Tuesday, July 24, 2012

The Trouble with Big Anything

Everyone is tut-tutting and serve-them-righting about the NCAA penalty dealt out to Penn State, home of the nasty Sandusky child-abuse scandal.

What a monster; how could they let it happen, etc.

But let's get real.  Of course nasty things like that will happen at a big bureaucratic organization.  The only reason we all know about the Penn State case is that it included college football and a legend in his own time, Joe Paterno.  That makes it bait for a national scandal.  But suppose the Jerry Sandusky in the case were not an assistant football coach but just some average Marginalized Studies department professor.  Who would care then?

The fact is that we are in two minds about Bigness.  Conservatives hate Big Government and love a scandal about government waste, fraud and abuse.  But we kinda like the armed forces and their hierarchical military spirit.  Liberals hate Big Business and love to report on, say, Big Oil laying waste to the planet with horrible oil spills.  But they love Big Government and all its caring compassionate programs that help the poor and the marginalized.  At least everyone hates the DMV.

But what about Big University?  Liberals hate the football program; conservatives hate the left-wing indoctrination.  Big Philanthropy?  Conservatives love to hate the liberal foundations like the Ford Foundation and the Rockefeller Foundation.  Big Religion?  Liberals love it when Catholic priests are caught covering up child abuse.

But I wonder if it's time to look at the problem of bigness in general.  The Penn State case shows the problem.
In 1998, a boy’s mother reported to police that Sandusky had showered with her son in a Penn State facility.

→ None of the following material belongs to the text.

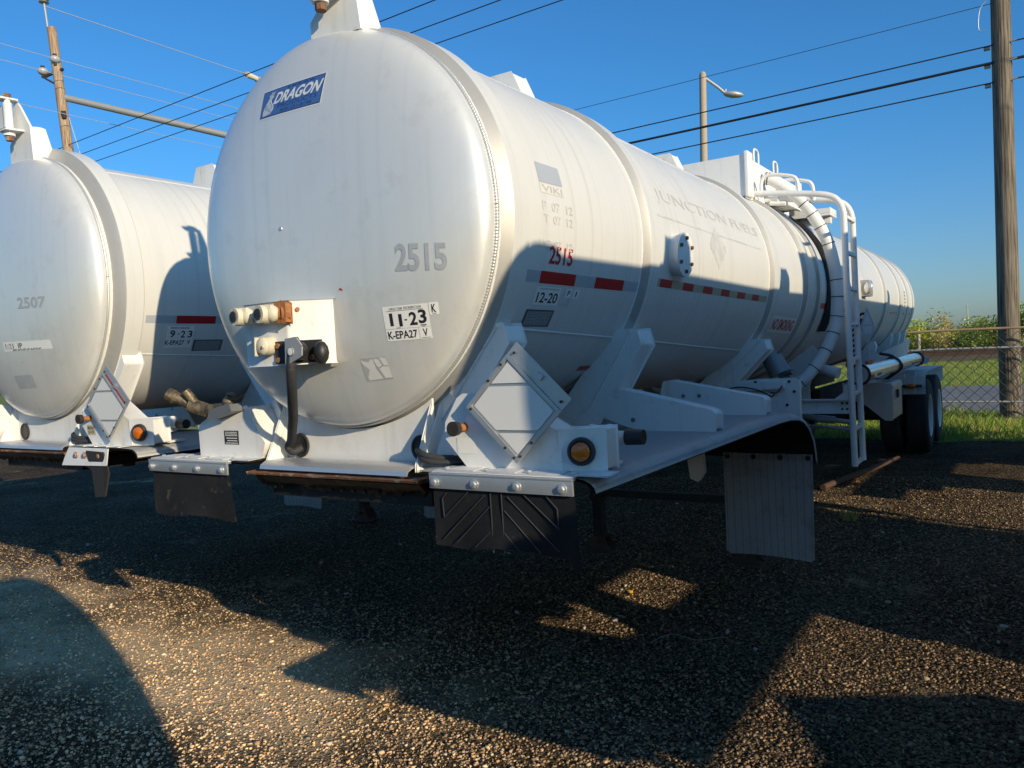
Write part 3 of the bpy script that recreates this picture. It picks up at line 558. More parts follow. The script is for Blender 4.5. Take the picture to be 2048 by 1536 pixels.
def make_landing(root):
    bm = B(); box(bm, -.62, .62, 3.62, 3.68, .46, .52); obj('landing_crossbar', bm, darksteel, root)
    for s in (-1, 1):
        bm = B(); box(bm, s*.62-.055, s*.62+.055, 3.6, 3.71, .42, 1.3); box(bm, s*.62-.042, s*.62+.042, 3.612, 3.698, .1, .42); lg = obj('landing_leg', bm, darksteel, root, bevel=.004)
        bm = B(); box(bm, s*.62-.13, s*.62+.13, 3.54, 3.77, .003, .012)
        for q in (-1, 1): prism(bm, [(s*.62-.12, 3.655+q*.06, .0125), (s*.62+.12, 3.655+q*.06, .0125), (s*.62+.05, 3.655+q*.06, .12), (s*.62-.05, 3.655+q*.06, .12)], (0, .008, 0))
        cyl(bm, (s*.62, 3.55, .085), (s*.62, 3.76, .085), .02, seg=12); obj('foot', bm, [rustpipe], lg)
        bm = B(); prism(bm, [(s*.42, 3.8, 1.385), (s*1.0, 3.8, 1.40), (s*1.015, 3.8, 1.385), (s*1.02, 3.8, .86), (s*.56, 3.8, .86), (s*.42, 3.8, 1.1)], (0, .012, 0)); box(bm, min(s*.93, s*1.02), max(s*.93, s*1.02), 3.813, 3.87, .86, 1.385); wing = obj('brace_plate', bm, white, root, bevel=.003)
        bm = B()
        for x, z in ((.7, 1.375), (.95, 1.375), (.985, 1.3), (.93, 1.2)): hexbolt(bm, (s*x, 3.799, z), (0, -1, 0), .012, .008)
        obj('plate_bolt', bm, darksteel, wing)
        bm = B(); prism(bm, [(s*.55, 3.74, 1.31), (s*.92, 3.74, 1.33), (s*.92, 3.74, 1.375), (s*.55, 3.74, 1.36)], (0, .05, 0)); obj('cross_angle', bm, white, root, bevel=.003)
        if s > 0:
            bm = B(); tube(bm, smoothpath([(.50, 3.72, 1.33), (.60, 3.72, 1.345), (.72, 3.72, 1.325), (.80, 3.72, 1.29), (.84, 3.72, 1.27), (.86, 3.72, 1.295), (.83, 3.72, 1.30), (.88, 3.72, 1.30), (.92, 3.72, 1.35)], 8), .005, 6); obj('loose_wire', bm, black, wing)
    bm = B(); cyl(bm, (.30, 3.2, 1.22), (.30, 3.2, 1.49), .025, seg=12); box(bm, .22, .42, 3.17, 3.23, 1.49, 1.51); prism(bm, [(.24, 3.22, 1.40), (.34, 3.22, 1.49), (.30, 3.22, 1.49), (.20, 3.22, 1.40)], (0, .9, 0)); obj('crank_bracket', bm, white, root)
    bm = B(); cyl(bm, (.80, 4.13, 1.42), (.74, 4.13, 1.55), .085, .08, 22); ball(bm, (.73, 4.12, 1.56), .06, 14); cyl(bm, (.8, 4.13, 1.42), (.86, 4.13, 1.38), .03, seg=12); cyl(bm, (.84, 4.1, 1.42), (.92, 4.05, 1.44), .022, seg=12); obj('valve_dome', bm, platem, root, smooth=50)

def make_manway(root):
    # dam box on top with lifting loops, vent hose, walkway
    bm = B(); prism(bm, [(-.45, 4.62, 2.95), (.45, 4.62, 2.95), (.45, 4.62, 3.30), (-.45, 4.62, 3.30)], (0, .014, 0)); prism(bm, [(.435, 4.635, 2.93), (.435, 4.635, 3.285), (.435, 6.4, 3.285), (.435, 6.4, 2.93)], (.012, 0, 0)); prism(bm, [(-.45, 4.635, 2.93), (-.45, 4.635, 3.285), (-.45, 6.4, 3.285), (-.45, 6.4, 2.93)], (.012, 0, 0)); box(bm, -.45, .447, 6.4, 6.414, 2.93, 3.285)
    dm = obj('spill_dam', bm, white, root, bevel=.002)
    bm = B()
    for y in (4.60, 6.36): box(bm, .4475, .475, y, y+.16, 2.94, 3.325)
    obj('dam_corner_post', bm, white, dm, bevel=.004)
    bm = B()
    for y in (4.98, 5.62): tube(bm, smoothpath([(.44, y-.07, 3.285), (.44, y-.07, 3.37), (.44, y-.04, 3.40), (.44, y+.04, 3.40), (.44, y+.07, 3.37), (.44, y+.07, 3.285)], 5), .011, 8)
    obj('lifting_loop', bm, white, dm)
    bm = B(); box(bm, .4475, .62, 5.18, 5.82, 2.965, 2.99); box(bm, .60, .625, 5.18, 5.82, 2.93, 2.964); 
    for k in range(6): box(bm, .45, .6, 5.22+k*.1, 5.25+k*.1, 2.93, 2.9645)
    cyl(bm, (.5, 5.17, 2.94), (.64, 5.17, 2.92), .02, seg=12); obj('step_tray', bm, white, root)
    bm = B(); box(bm, .52, .86, 5.95, 6.03, 2.80, 2.86); box(bm, .5, .88, 5.85, 6.15, 2.865, 2.885); prism(bm, [(.5, 5.85, 2.89), (.88, 5.85, 2.89), (.88, 5.85, 2.93), (.5, 5.85, 2.95)], (0, .012, 0)); box(bm, .868, .88, 5.863, 6.15, 2.886, 2.94); obj('walkway_step', bm, white, root, bevel=.002)
    bm = B()
    hp = smoothpath([(.46, 5.12, 3.17), (.54, 5.13, 3.14), (.64, 5.16, 3.06), (.76, 5.2, 2.94), (.86, 5.24, 2.78), (.95, 5.28, 2.58), (1.0, 5.30, 2.36), (1.02, 5.31, 2.15), (1.015, 5.31, 1.95), (.985, 5.29, 1.75), (.91, 5.22, 1.55), (.80, 5.14, 1.38), (.66, 5.06, 1.24)], 8)
    tube(bm, hp, .053, 20); vh = obj('vent_hose', bm, whitec, root, smooth=60)
    bm = B()
    for k in (3, 5, 26, 31, 36, 42, 54, 60, 67, 73, 79, 86, 92):
        if k >= len(hp)-1: continue
        d = (hp[k+1]-hp[k-1]).normalized(); u, v = frame(d); tube(bm, [hp[k]+(u*cos(t)+v*sin(t))*.0545 for t in [2*pi*j/20 for j in range(21)]], .0042, 6, False)
    obj('hose_clamp', bm, darksteel, vh)
    bm = B(); n = 40          # dark trough panel running over the tank behind the hose
    for k in range(n):
        t0, t1 = radians(66-95*k/n), radians(66-95*(k+1)/n); ra = tR(5.7)+.012
        vs = [bm.verts.new((ra*cos(t), y, tC(5.7)+ra*sin(t))) for t, y in ((t0, 5.62), (t0, 5.95), (t1, 5.95), (t1, 5.62))]; bm.faces.new(vs)
    bmesh.ops.solidify(bm, geom=bm.faces[:], thickness=-.02); obj('cable_trough', bm, darksteel, root)
    # ladder
    bm = B()
    lad = thingpart = None
    for y in (4.82, 5.2): tube(bm, smoothpath([(.45, y, 2.985), (.62, y, 2.965), (.95, y, 2.91), (1.08, y, 2.875), (1.15, y, 2.82), (1.185, y, 2.73), (1.19, y, 2.6), (1.195, y, 1.6), (1.205, y, .595)], 6), .026, 12)
    lad = obj('ladder', bm, white, root, smooth=60)
    for k in range(8):
        bm = B(); z = .61+.296*k; box(bm, 1.183, 1.217, 4.845, 5.175, z-.014, z+.014); obj('rung', bm, white, lad, bevel=.003)
    bm = B()
    for x0, y0 in ((.70, 4.84), (.75, 5.18)): tube(bm, smoothpath([(x0-.18, y0, 2.95), (x0-.18, y0, 3.08), (x0-.12, y0, 3.13), (x0+.05, y0, 3.10), (x0+.12, y0, 3.05), (x0+.13, y0, 2.91)], 5), .016, 8)
    obj('grab_handle', bm, white, lad)
    bm = B(); box(bm, .40, 1.17, 5.0, 5.07, 1.135, 1.147); box(bm, .40, 1.17, 5.0, 5.07, 1.022, 1.034); box(bm, .40, 1.17, 5.035, 5.045, 1.0345, 1.1345)
    prism(bm, [(1.02, 5.02, 1.148), (1.19, 5.02, 1.148), (1.19, 5.02, 1.27), (1.1, 5.02, 1.27), (1.1, 5.02, 1.21)], (0, .03, 0))
    for x in (1.08, 1.12):
        for z in (1.06, 1.11): hexbolt(bm, (x, 5.0345, z), (0, -1, 0), .011, .008, 1)
    obj('ladder_outrigger', bm, [white, darksteel], root)
    bm = B(); cyl(bm, (.85, 5.1, .97), (1.0, 5.12, .955), .035, seg=14); cyl(bm, (1.0, 5.12, .955), (1.14, 5.15, .93), .022, seg=10); cyl(bm, (.74, 5.1, 1.0), (.85, 5.1, .97), .028, seg=14); box(bm, .76, 1.12, 5.3, 5.33, .86, .88); tube(bm, [(.72, 5.2, .90), (1.13, 5.2, .86)], .012, 8); obj('drain_pipe', bm, galv, root)
    bm = B(); prism(bm, [(.3, 5.45, 1.30), (.75, 5.45, 1.62), (.82, 5.45, 1.55), (.72, 5.45, 1.25), (.72, 5.45, 1.05), (.3, 5.45, 1.05)], (0, .02, 0)); cyl(bm, (.80, 5.4, 1.42), (.93, 5.36, 1.38), .05, .045, 16); cyl(bm, (.93, 5.36, 1.38), (1.0, 5.34, 1.36), .05, seg=16); obj('outlet_pipe', bm, white, root, smooth=40)
    # bolted inspection cover
    bm = B(); c = on_shell(-3.2, 1.95, 0); n = Vector((cos(radians(-3.2)), 0, sin(radians(-3.2)))); cyl(bm, c-n*.02, c+n*.032, .112, seg=40); cyl(bm, c+n*.0325, c+n*.043, .122, seg=40); cyl(bm, c+n*.0435, c+n*.055, .122, seg=40); mc = obj('inspection_cover', bm, white, root, bevel=.002); bm = B(); u, v = frame(n)
    for k in range(6): q = c+n*.055+(u*cos(k*pi/3+.5)+v*sin(k*pi/3+.5))*.092; hexbolt(bm, q, n, .012, .012)
    obj('cover_bolt', bm, rustorange if False else rust, mc)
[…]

An investigation began that Penn State officials were eager to see go away...

A janitor saw him in November 2000, but didn’t report it for fear “they’ll get rid of all of us.”...

Paterno and the others “repeatedly concealed critical facts relating to Sandusky’s child abuse from the authorities, the University’s Board of Trustees, the Penn State community, and the public at large.”
Everyone is creeping around, like a moral mouse, looking after Number One, anxious not to rock the boat.

It seems to me that the answer is that we need a lot fewer big hierarchical institutions around.  It's not just that they tend to cover up criminality, but that they are notably fragile and resistant to change.  Over the years they run down delivering less and less for more and more money.  They are a conspiracy against cooperation and adaptation.

I was reading a book about Prussia the other day, H.W. Koch's History of Prussia, and learned that the Prussian state bureaucracy had won for itself tenure and pensions by 1820.  That is eighteen-twenty!

Shades of government bankruptcies in 2012!  All bureaucrats want, in any big organization, in any era, is to get tenure and a pension.  Then that they can do nothing for the next ten, twenty years while they collect their salaries.  And then the glorious moment arrives when they retire and start to collect their pensions!

It is surely our job to make sure that the bureaucrats don't get it.  Because when we have guaranteed tenure and pensions to some special class of people it means that the rest of us are more at risk.  Like right now.